同課総括(そうかつ)の森川茂仁(もりかわしげひと)さんは、北庭班・南庭班等の全体を統括するとともに、21年から鶴亀松(つるかめまつ)・夫婦松(めおとまつ)・揺島(ようとう)のなげしの松(まつ)といった園内屈指の名木の手入れも任されています。中でも、鶴亀松は園の代表格。「高さや枝の張りなど、既に完成されている今の形をいかに守るかが大事。芽吹き方、枝の方向、気候による生育の変化などに細かく気を配ります。私よりはるかに年長の樹ですから、管理させてもらっているんだと感謝して向き合っています」。森川さんは、一本一本の個性を引き出す手入れと、奥行きのある景観表現を日々、追求しています。
来園者の喜ぶ声を励みに、声を掛けられれば鑑賞のポイントなどを伝えることもあるという森川さん。「幹肌や根張りの美しさ、不等辺三角形の安定感などを重視するところは盆栽と共通しています。香川は『日本一の黒松盆栽の郷』であり、最初期の松の整形には盆栽の技術も使われたかもしれません。とはいえ、感性は人それぞれ。まずは皆さんが素直に感じたことを大切にしてほしいですね」と語ります。

■園内全てが見どころ訪れるたびに新たな発見
天下の名園の絶景一つ一つに歴史があり、それを丁寧にひも解いてくれるのが「栗林公園ボランティアガイドクラブ」の皆さんです。2005年に発足し、70代を中心に最高年齢89歳の方を含む120人が在籍しています。前会長の庵下孝(あんしたたかし)さんは「建物や松、花、お茶など、ガイドによって得意分野はさまざまですが、『栗林公園が好きでたまらない』という気持ちは共通しています」と笑顔で話してくれました。
園内を案内するには豊富な知識が必要です。基本のテキストはありますが、各自で本を読んだり、講演会に参加して日々研さんに努め、勉強して得た新たな情報を定期的に開催している研修会で共有しています。「公園のことはもちろん、当時の歴史的背景や文化、他県の情報など、常にアンテナを張っています。独学や研修会などで得た情報を事前に整理し、お客さまの反応を見ながら案内しています」と庵下さん。

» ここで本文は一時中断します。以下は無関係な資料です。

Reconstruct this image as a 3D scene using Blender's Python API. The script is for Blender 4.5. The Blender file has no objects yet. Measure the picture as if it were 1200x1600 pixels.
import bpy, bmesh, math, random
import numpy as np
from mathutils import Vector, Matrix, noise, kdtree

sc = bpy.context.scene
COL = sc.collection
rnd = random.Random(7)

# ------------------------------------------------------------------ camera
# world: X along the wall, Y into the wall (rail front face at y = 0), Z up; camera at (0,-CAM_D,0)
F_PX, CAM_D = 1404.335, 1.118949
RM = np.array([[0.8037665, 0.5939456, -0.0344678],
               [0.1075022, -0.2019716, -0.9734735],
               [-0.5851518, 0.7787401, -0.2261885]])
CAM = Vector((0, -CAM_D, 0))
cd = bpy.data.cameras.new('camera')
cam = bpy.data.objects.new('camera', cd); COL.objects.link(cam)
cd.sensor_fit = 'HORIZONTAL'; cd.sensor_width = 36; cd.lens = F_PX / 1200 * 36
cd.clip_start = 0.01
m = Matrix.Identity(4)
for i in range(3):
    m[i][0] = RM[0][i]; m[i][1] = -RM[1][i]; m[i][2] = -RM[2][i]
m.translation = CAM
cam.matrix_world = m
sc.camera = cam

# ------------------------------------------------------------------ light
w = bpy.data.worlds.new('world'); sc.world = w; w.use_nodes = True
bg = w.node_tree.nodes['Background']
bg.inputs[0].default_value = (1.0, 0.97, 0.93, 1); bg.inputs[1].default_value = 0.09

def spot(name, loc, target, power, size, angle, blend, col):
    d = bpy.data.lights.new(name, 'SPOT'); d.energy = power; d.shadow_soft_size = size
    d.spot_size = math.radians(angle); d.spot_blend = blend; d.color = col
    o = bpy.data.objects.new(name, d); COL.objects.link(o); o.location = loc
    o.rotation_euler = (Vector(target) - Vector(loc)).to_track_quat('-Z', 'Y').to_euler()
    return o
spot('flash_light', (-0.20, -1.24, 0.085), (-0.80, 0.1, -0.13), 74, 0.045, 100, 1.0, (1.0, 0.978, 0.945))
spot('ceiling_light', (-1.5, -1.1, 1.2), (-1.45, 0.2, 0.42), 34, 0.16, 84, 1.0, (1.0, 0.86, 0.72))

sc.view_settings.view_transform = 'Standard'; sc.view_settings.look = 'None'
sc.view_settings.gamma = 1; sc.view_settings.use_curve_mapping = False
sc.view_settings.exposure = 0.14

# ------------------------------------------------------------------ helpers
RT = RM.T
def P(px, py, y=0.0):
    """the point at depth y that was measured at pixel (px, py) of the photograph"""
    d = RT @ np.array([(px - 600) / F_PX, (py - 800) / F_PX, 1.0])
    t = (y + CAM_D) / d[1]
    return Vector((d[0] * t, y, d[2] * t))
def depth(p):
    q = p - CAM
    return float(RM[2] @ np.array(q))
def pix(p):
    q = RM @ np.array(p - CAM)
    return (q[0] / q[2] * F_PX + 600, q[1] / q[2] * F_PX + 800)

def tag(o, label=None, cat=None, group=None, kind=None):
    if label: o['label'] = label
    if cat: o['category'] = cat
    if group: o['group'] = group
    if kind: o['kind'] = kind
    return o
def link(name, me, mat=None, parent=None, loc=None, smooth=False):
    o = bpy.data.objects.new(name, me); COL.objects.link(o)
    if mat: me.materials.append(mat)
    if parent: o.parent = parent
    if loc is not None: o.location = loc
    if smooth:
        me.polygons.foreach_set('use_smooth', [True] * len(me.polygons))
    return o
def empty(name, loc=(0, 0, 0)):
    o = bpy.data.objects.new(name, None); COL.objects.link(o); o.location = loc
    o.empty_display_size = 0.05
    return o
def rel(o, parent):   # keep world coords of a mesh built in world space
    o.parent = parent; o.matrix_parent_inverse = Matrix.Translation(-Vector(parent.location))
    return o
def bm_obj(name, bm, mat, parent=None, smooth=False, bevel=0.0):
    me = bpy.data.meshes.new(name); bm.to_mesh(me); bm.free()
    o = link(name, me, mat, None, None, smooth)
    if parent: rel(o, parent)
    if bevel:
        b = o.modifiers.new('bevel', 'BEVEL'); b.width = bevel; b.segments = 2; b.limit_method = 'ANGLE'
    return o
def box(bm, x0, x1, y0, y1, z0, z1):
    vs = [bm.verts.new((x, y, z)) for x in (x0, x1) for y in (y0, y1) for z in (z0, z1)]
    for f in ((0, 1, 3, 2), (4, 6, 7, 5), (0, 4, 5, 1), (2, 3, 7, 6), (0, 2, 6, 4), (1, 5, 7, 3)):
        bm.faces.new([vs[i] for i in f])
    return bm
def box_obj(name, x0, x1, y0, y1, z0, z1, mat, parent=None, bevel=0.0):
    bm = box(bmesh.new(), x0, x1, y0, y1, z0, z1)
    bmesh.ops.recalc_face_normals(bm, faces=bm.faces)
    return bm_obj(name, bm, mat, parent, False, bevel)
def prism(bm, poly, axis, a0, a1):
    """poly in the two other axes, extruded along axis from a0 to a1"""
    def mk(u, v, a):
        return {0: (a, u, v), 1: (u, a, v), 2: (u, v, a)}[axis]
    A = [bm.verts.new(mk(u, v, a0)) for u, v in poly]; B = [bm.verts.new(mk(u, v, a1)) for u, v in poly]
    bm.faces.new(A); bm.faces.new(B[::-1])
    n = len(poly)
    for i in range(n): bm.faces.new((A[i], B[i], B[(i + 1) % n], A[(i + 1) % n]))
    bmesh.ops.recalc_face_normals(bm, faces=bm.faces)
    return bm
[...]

ガイドを通じて親しくなった山形県のお客さまは、今でも秋に新米を送ってくれるそうで、人とのつながりもやりがいになっています。
「これだけ広い庭園は見たことがない」「松の美しさは他の庭園を超えている」と来園者の多くが口にするそうで、外国人観光客からは「この広さの庭園の入園料がこんなにリーズナブルなのは珍しい」との声も。庵下さんは、「栗林公園はどこを切り取っても絵になり、全てが見どころ。毎回新しい発見があります。日本一小さい県に、日本一広くて素晴らしい庭園があることを誇りにしてもらいたい」と願っています。